— Begin Data lines —

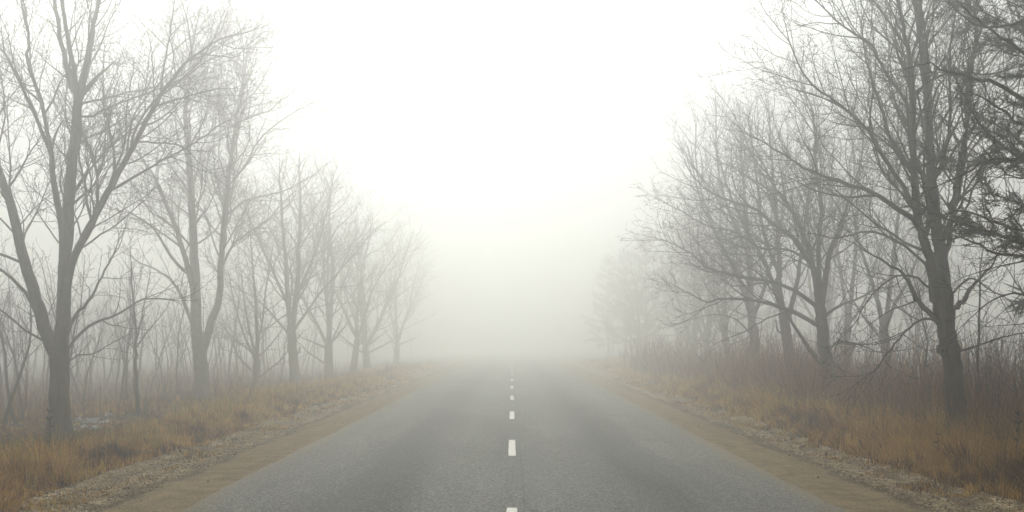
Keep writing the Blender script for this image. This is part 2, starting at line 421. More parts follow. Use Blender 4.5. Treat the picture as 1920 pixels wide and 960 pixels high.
def made_tree(seed, H, r, fork, nst, q, spread=24, lean=0., limb_lo=True):
    """a bare broad crown: trunk to `fork`, then nst rising stems, low limbs; returns (trunk polys, crown polys) about the origin"""
    rng = random.Random(seed); tr, cr = [], []
    d = nrm((lean, rng.uniform(-.05, .05), 1))
    a, b_ = path(rng, (0, 0, -.15), d, fork + .15, r, r * .82, .025, .03, .22)
    b_ = [x * (1 + .5 * math.exp(-(p[2] + .1) / .22)) for x, p in zip(b_, a)]
    tr.append((a, b_))
    az = rng.uniform(0, 6.28)
    for i in range(nst):
        az += 6.28 / nst + rng.uniform(-.5, .5)
        sr = r * .82 * (.75 if i == 0 else rng.uniform(.42, .62))
        sd_ = dev((0, 0, 1), R(4 if i == 0 else spread * rng.uniform(.6, 1.3)), az)
        p0 = a[-1] if i < 2 else a[-2]
        L = (H - fork) * (1.0 if i == 0 else rng.uniform(.72, .95))
        s_, t_ = path(rng, p0, sd_, L * .97, sr, .018, .05, .045, .42)
        tr.append((s_, t_)); spawn(rng, s_, t_, 0, cr, q, .1)
    if limb_lo:
        for i in range(rng.randint(2, 4)):
            p0 = a[rng.randint(len(a) // 2, len(a) - 1)]
            s_, t_ = path(rng, p0, dev((0, 0, 1), R(rng.uniform(50, 78)), rng.uniform(0, 6.28)), rng.uniform(1.8, 3.2), r * .3, .012, .07, .05, .3)
            tr.append((s_, t_)); spawn(rng, s_, t_, 1, cr, q, .15)
    return tr, cr
def place_made(name, label, cat, group, polys, mats, loc, rz=0):
    e = empty(name, loc, label, cat, group, rz)
    tubes(polys[0], "trunk", mats[0], e, flute=.045); tubes(polys[1], "crown", mats[1], e)
    return e
def copy_tree(o, loc, rz, s, label=None, group=None):
    c = o.copy(); COL.objects.link(c); c.location = loc; c.rotation_euler = (0, 0, rz); c.scale = (s, s, s)
    if label: c["label"] = label
    if group: c["group"] = group
    for ch in [x for x in bpy.data.objects if x.parent == o]:
        k = ch.copy(); COL.objects.link(k); k.parent = c
    return c

ROW_L = "trees lining the left side of the road"
ROW_R = "trees lining the right side of the road"
Q = dict(DEF)
def qq(**k): z = dict(Q); z.update(k); return z
L0 = (0, 0)

# --- left row, nearest tree
d = 25.9; bx = (113 - 960) * d / F
limbs = [
 ([(112, 824), (111, 770), (112, 710), (113, 650)], .215, .20, (0, 0), None),
 ([(113, 670), (117, 600), (118, 520), (121, 450), (126, 360), (133, 270), (140, 185)], .165, .10, (0, .2), .35),
 ([(140, 190), (122, 145), (103, 75), (88, 5), (70, -80)], .065, .035, (.2, .6), .1),
 ([(140, 190), (138, 140), (131, 75), (123, 0), (118, -90)], .065, .03, (.2, -.4), .1),
 ([(140, 192), (159, 125), (174, 45), (190, -20), (205, -110)], .065, .03, (.2, -.1), .1),
 ([(108, 672), (86, 612), (68, 545), (50, 475), (33, 390), (10, 312), (-8, 240), (-40, 150)], .155, .05, (0, -.6), .3),
 ([(118, 500), (108, 410), (91, 340), (82, 280)], .09, .055, (.05, .4), .2),
 ([(82, 282), (52, 222), (14, 145), (-25, 80)], .05, .025, (.4, .9), .1),
 ([(82, 282), (66, 190), (40, 105), (45, 70), (33, 0), (28, -60)], .05, .02, (.4, .2), .1),
 ([(120, 610), (135, 500), (175, 425), (220, 345), (260, 277), (297, 213), (330, 165), (372, 122), (430, 88)], .095, .018, (0, -.7), .2),
 ([(122, 640), (145, 596), (178, 568), (210, 522), (240, 482)], .05, .014, (0, -.9), .15),
 ([(126, 655), (160, 612), (205, 590), (250, 560), (300, 560)], .04, .012, (0, .8), .2),
 ([(108, 655), (70, 608), (30, 545), (-20, 505)], .06, .03, (0, .7), .2),
 ([(100, 650), (60, 618), (20, 580), (-20, 560)], .028, .014, (0, -1.0), .1),
 ([(136, 360), (160, 318), (196, 268), (250, 222), (280, 190)], .035, .012, (.1, .7), .15),
 ([(136, 220), (175, 216), (225, 198), (290, 178), (330, 170)], .03, .010, (.15, -.5), .1),
 ([(140, 192), (185, 180), (235, 165), (290, 152)], .026, .010, (.2, .5), .1),
 ([(262, 272), (300, 275), (345, 280), (372, 292)], .022, .010, (-.4, -.8), .1),
 ([(118, 520), (150, 440), (175, 370), (165, 290), (175, 240)], .04, .012, (0, .6), .2),
 ([(116, 690), (150, 668), (190, 662), (235, 640)], .018, .008, (0, -.7), .1),
]
traced_tree("roadside_tree", "big grey multi-stemmed bare tree nearest the camera on the left, snow at its foot", "tree", ROW_L,
            (bx, d, gz(bx, d) - .03), d, limbs, qq(space=(.25, .17, .12, .10), ang=(40, 44, 46, 48), rmin=.0046), (M_BARK_L, M_BARK_LT), 11)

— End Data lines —

**Exercise**: Working from the material above, transcribe it exactly while omitting pictures.

**Result of this exercise**:
Keep writing the Blender script for this image. This is part 2, starting at line 421. More parts follow. Use Blender 4.5. Treat the picture as 1920 pixels wide and 960 pixels high.
def made_tree(seed, H, r, fork, nst, q, spread=24, lean=0., limb_lo=True):
    """a bare broad crown: trunk to `fork`, then nst rising stems, low limbs; returns (trunk polys, crown polys) about the origin"""
    rng = random.Random(seed); tr, cr = [], []
    d = nrm((lean, rng.uniform(-.05, .05), 1))
    a, b_ = path(rng, (0, 0, -.15), d, fork + .15, r, r * .82, .025, .03, .22)
    b_ = [x * (1 + .5 * math.exp(-(p[2] + .1) / .22)) for x, p in zip(b_, a)]
    tr.append((a, b_))
    az = rng.uniform(0, 6.28)
    for i in range(nst):
        az += 6.28 / nst + rng.uniform(-.5, .5)
        sr = r * .82 * (.75 if i == 0 else rng.uniform(.42, .62))
        sd_ = dev((0, 0, 1), R(4 if i == 0 else spread * rng.uniform(.6, 1.3)), az)
        p0 = a[-1] if i < 2 else a[-2]
        L = (H - fork) * (1.0 if i == 0 else rng.uniform(.72, .95))
        s_, t_ = path(rng, p0, sd_, L * .97, sr, .018, .05, .045, .42)
        tr.append((s_, t_)); spawn(rng, s_, t_, 0, cr, q, .1)
    if limb_lo:
        for i in range(rng.randint(2, 4)):
            p0 = a[rng.randint(len(a) // 2, len(a) - 1)]
            s_, t_ = path(rng, p0, dev((0, 0, 1), R(rng.uniform(50, 78)), rng.uniform(0, 6.28)), rng.uniform(1.8, 3.2), r * .3, .012, .07, .05, .3)
            tr.append((s_, t_)); spawn(rng, s_, t_, 1, cr, q, .15)
    return tr, cr
def place_made(name, label, cat, group, polys, mats, loc, rz=0):
    e = empty(name, loc, label, cat, group, rz)
    tubes(polys[0], "trunk", mats[0], e, flute=.045); tubes(polys[1], "crown", mats[1], e)
    return e
def copy_tree(o, loc, rz, s, label=None, group=None):
    c = o.copy(); COL.objects.link(c); c.location = loc; c.rotation_euler = (0, 0, rz); c.scale = (s, s, s)
    if label: c["label"] = label
    if group: c["group"] = group
    for ch in [x for x in bpy.data.objects if x.parent == o]:
        k = ch.copy(); COL.objects.link(k); k.parent = c
    return c

ROW_L = "trees lining the left side of the road"
ROW_R = "trees lining the right side of the road"
Q = dict(DEF)
def qq(**k): z = dict(Q); z.update(k); return z
L0 = (0, 0)

# --- left row, nearest tree
d = 25.9; bx = (113 - 960) * d / F
limbs = [
 ([(112, 824), (111, 770), (112, 710), (113, 650)], .215, .20, (0, 0), None),
 ([(113, 670), (117, 600), (118, 520), (121, 450), (126, 360), (133, 270), (140, 185)], .165, .10, (0, .2), .35),
 ([(140, 190), (122, 145), (103, 75), (88, 5), (70, -80)], .065, .035, (.2, .6), .1),
 ([(140, 190), (138, 140), (131, 75), (123, 0), (118, -90)], .065, .03, (.2, -.4), .1),
 ([(140, 192), (159, 125), (174, 45), (190, -20), (205, -110)], .065, .03, (.2, -.1), .1),
 ([(108, 672), (86, 612), (68, 545), (50, 475), (33, 390), (10, 312), (-8, 240), (-40, 150)], .155, .05, (0, -.6), .3),
 ([(118, 500), (108, 410), (91, 340), (82, 280)], .09, .055, (.05, .4), .2),
 ([(82, 282), (52, 222), (14, 145), (-25, 80)], .05, .025, (.4, .9), .1),
 ([(82, 282), (66, 190), (40, 105), (45, 70), (33, 0), (28, -60)], .05, .02, (.4, .2), .1),
 ([(120, 610), (135, 500), (175, 425), (220, 345), (260, 277), (297, 213), (330, 165), (372, 122), (430, 88)], .095, .018, (0, -.7), .2),
 ([(122, 640), (145, 596), (178, 568), (210, 522), (240, 482)], .05, .014, (0, -.9), .15),
 ([(126, 655), (160, 612), (205, 590), (250, 560), (300, 560)], .04, .012, (0, .8), .2),
 ([(108, 655), (70, 608), (30, 545), (-20, 505)], .06, .03, (0, .7), .2),
 ([(100, 650), (60, 618), (20, 580), (-20, 560)], .028, .014, (0, -1.0), .1),
 ([(136, 360), (160, 318), (196, 268), (250, 222), (280, 190)], .035, .012, (.1, .7), .15),
 ([(136, 220), (175, 216), (225, 198), (290, 178), (330, 170)], .03, .010, (.15, -.5), .1),
 ([(140, 192), (185, 180), (235, 165), (290, 152)], .026, .010, (.2, .5), .1),
 ([(262, 272), (300, 275), (345, 280), (372, 292)], .022, .010, (-.4, -.8), .1),
 ([(118, 520), (150, 440), (175, 370), (165, 290), (175, 240)], .04, .012, (0, .6), .2),
 ([(116, 690), (150, 668), (190, 662), (235, 640)], .018, .008, (0, -.7), .1),
]
traced_tree("roadside_tree", "big grey multi-stemmed bare tree nearest the camera on the left, snow at its foot", "tree", ROW_L,
            (bx, d, gz(bx, d) - .03), d, limbs, qq(space=(.25, .17, .12, .10), ang=(40, 44, 46, 48), rmin=.0046), (M_BARK_L, M_BARK_LT), 11)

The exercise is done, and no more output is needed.